When it came time for Mersad Metanovic to send his racehorse, Metaboss, from Los Angeles to Kentucky for a Derby prep race, he had a decision to make. Send him on a 72-hour road trip, or put him on a plane. For Metanovic, the choice was simple.

“We don’t want to put the horse on a van and go clear across country," he says. "Especially that caliber of a horse. No way.”

Instead, Metaboss flew the horse equivalent of business class — two slots in a stall that holds three horses. Lots of leg room. Well worth the $8,500 price tag, Metanovic says.

“Those are better seats than sitting in between two people going clear across country,” he said.

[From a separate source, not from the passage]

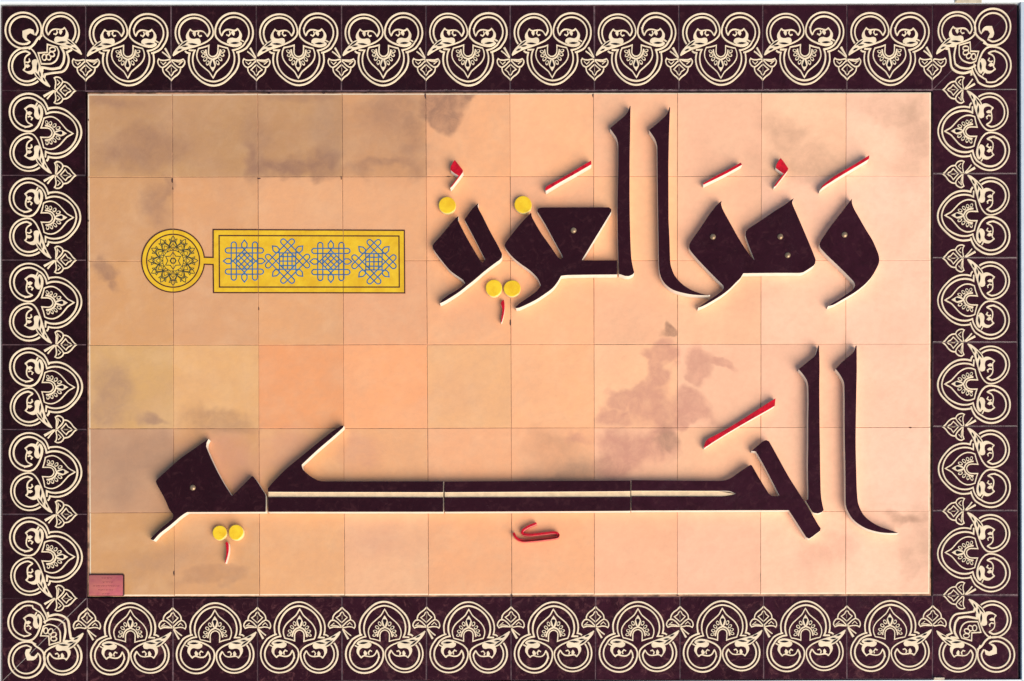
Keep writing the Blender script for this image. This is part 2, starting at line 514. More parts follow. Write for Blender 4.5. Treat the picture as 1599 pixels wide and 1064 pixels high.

Metanovic used Equi Air Shipping, which ships 500 to 800 horses a year. Co-owner Rachel DeBerdt says they’ve sent horses to Singapore, Malaysia, all over Europe and Saudi Arabia. Most expensive these days is Australia, DeBerdt says, because there’s a lot of quarantine involved.

"So for that, you’re probably looking at about $20,000 a horse," she says.

Shipping to Europe from the U.S. bare bones is about $5,000. And what does a horse get for that kind of money? Alfalfa, on demand, according to Katie Schroeder, owner of Equiflight, another air transport company. “And then they get complimentary water,” she says. Horses get jet lag too, so just like with people, water is key.

KLM also transports horses, often with people.

“So it looks like it's the back of the plane,” Schroeder says, “but then when you open the door thinking you’re going to the restroom or something, there’s actually a whole row of horses back there.”